Nelson Marquezelli (PTB-SP)

Os gastos com os imóveis funcionais da Câmara são discutidos há anos. Presidentes que antecederam Michel Temer (PMDB-SP) ameaçavam providências, mas somente em 2008 o então presidente Arlindo Chinaglia (PT-SP) decidiu pedir de volta 24 apartamentos ocupados por servidores no universo de 33 que formavam a reserva técnica da Casa. Eram 18 de dezembro quando um ato da Mesa determinando a desocupação foi editado sob a justificativa de que todos os imóveis seriam devolvidos à União.

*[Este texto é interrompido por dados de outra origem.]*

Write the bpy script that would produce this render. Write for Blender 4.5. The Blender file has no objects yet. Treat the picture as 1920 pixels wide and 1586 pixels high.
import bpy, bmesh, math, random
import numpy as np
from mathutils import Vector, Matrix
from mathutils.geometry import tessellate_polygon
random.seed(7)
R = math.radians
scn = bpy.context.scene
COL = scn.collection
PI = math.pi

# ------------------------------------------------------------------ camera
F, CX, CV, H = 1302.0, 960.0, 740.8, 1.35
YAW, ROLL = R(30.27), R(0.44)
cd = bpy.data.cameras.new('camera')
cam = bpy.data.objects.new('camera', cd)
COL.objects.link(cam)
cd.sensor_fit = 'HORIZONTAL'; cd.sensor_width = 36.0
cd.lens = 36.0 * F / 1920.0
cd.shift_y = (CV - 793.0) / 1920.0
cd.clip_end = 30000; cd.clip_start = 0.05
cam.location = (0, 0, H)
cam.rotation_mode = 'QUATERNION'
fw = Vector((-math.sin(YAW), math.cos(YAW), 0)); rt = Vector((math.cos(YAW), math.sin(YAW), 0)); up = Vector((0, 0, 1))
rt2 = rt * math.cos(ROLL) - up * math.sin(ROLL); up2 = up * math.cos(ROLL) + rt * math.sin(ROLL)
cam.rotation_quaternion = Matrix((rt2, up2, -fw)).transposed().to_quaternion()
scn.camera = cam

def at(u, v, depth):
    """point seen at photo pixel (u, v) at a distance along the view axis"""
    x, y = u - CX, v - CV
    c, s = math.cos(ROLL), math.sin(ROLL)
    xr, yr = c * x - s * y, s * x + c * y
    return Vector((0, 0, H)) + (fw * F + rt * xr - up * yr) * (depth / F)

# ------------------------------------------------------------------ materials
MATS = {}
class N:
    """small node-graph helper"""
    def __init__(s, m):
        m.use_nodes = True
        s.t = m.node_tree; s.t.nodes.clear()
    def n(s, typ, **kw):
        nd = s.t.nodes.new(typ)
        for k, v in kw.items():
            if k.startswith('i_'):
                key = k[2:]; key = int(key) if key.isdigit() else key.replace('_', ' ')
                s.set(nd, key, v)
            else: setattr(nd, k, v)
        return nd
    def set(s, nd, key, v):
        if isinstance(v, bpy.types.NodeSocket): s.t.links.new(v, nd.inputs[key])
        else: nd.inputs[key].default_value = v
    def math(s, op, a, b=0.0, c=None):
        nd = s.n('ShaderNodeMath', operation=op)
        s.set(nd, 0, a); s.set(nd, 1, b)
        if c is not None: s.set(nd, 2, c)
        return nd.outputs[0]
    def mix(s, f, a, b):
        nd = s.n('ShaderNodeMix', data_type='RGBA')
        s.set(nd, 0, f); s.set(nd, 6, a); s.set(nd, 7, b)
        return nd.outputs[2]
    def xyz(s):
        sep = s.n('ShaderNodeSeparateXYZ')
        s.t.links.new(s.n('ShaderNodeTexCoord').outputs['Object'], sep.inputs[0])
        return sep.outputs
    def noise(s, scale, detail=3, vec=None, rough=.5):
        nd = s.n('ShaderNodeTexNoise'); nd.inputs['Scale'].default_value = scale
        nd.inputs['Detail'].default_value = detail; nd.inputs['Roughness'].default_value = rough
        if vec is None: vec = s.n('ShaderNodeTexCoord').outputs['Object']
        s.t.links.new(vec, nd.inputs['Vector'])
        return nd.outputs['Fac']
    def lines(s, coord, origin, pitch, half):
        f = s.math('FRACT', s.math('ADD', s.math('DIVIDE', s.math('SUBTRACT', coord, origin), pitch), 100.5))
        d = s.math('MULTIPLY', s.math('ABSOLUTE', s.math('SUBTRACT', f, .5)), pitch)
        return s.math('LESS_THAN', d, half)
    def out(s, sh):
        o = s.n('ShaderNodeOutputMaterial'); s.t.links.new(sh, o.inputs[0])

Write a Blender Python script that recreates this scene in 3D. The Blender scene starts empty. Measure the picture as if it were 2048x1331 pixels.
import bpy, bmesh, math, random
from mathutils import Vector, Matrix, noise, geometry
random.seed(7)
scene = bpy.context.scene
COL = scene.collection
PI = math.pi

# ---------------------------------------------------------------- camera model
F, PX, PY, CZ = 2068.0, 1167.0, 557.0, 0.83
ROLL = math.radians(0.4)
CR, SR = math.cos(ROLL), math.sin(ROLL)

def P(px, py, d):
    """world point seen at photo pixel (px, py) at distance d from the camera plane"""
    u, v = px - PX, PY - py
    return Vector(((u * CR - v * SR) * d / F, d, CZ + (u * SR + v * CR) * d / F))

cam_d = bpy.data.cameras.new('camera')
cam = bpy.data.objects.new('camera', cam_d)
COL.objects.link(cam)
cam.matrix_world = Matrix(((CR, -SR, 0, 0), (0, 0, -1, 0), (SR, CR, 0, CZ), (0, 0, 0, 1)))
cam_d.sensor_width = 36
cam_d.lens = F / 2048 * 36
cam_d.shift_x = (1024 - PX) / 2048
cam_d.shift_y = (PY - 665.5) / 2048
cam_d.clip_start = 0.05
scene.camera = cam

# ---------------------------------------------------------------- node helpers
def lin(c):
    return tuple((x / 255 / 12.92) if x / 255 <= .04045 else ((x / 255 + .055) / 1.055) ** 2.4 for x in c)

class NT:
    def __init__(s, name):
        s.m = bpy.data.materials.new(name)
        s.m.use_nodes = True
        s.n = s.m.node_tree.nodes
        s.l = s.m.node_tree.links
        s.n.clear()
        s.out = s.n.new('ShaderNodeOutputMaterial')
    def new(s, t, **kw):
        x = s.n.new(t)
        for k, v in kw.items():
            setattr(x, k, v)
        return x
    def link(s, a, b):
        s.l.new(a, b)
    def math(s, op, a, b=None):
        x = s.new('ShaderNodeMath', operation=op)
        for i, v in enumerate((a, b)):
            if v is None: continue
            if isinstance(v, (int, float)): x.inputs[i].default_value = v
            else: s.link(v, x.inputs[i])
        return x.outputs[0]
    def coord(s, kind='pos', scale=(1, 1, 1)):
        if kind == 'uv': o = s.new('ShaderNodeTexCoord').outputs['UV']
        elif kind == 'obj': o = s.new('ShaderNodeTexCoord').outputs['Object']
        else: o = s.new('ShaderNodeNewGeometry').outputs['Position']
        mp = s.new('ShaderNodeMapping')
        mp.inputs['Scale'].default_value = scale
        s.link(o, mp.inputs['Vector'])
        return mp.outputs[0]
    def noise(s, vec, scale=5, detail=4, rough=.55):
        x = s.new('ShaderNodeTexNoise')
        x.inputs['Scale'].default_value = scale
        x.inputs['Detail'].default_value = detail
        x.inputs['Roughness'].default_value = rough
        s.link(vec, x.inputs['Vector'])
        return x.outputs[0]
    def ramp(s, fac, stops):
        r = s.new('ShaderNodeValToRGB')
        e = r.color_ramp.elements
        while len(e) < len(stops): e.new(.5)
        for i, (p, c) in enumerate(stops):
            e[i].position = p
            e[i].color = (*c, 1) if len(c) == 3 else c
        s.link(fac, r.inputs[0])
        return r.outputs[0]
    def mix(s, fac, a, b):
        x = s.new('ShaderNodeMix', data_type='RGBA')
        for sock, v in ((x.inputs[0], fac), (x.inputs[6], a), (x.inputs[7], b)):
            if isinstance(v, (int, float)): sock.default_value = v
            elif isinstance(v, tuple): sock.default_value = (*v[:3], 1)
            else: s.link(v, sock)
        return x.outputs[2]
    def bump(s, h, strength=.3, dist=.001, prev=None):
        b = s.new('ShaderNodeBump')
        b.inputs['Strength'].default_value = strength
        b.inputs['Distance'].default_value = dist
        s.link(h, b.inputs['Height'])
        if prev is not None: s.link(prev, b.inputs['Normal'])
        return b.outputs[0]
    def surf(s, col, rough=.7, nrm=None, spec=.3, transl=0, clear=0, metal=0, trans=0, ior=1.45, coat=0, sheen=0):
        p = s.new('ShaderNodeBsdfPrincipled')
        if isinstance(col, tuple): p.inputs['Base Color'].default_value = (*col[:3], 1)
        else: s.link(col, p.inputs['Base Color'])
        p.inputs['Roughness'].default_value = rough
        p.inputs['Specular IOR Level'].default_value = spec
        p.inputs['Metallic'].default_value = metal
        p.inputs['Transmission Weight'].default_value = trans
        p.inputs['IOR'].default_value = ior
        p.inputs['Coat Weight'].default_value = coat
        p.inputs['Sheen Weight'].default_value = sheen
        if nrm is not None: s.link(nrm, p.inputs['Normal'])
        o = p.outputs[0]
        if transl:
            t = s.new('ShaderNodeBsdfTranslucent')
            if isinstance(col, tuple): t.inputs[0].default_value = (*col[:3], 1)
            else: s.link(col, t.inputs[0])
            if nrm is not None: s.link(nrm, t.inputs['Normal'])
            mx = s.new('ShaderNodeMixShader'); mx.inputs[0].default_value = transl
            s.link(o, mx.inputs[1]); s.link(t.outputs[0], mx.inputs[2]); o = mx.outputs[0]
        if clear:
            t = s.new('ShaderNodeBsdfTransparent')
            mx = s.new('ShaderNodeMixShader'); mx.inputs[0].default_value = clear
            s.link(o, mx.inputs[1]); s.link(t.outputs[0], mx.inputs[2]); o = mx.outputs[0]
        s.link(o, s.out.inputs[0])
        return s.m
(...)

De acordo com a norma, os 33 apartamentos funcionais que estavam em poder da Câmara deveriam voltar para a Secretaria de Patrimônio do Ministério do Planejamento. O ato concedeu 90 dias para que os servidores dos 24 desses imóveis que ainda estavam ocupados deixassem os apartamentos. O prazo acabou em 23 de março, mas apenas três imóveis foram desocupados dentro do período estabelecido. O Correio visitou os apartamentos que continuavam com moradores e encontrou diversas irregularidades. Três dos que insistiam em permanecer já tinham sido exonerados dos cargos de confiança que ocupavam na Câmara e um deles estava em poder de um ex-deputado. Mesmo assim, a desocupação foi lenta e a Casa precisou entrar com processo judicial.

A insistência dos moradores deflagrou uma crise e a Câmara entrou com pedido judicial de desocupação. À época, o quarto-secretário Nelson Marquezelli (PTB-SP) disse que faria todo esforço para retomar a posse dos imóveis e devolver os bens à União para evitar novos gastos. Agora, já estuda permanecer com eles e apenas criar normas para distribuí-los novamente a servidores.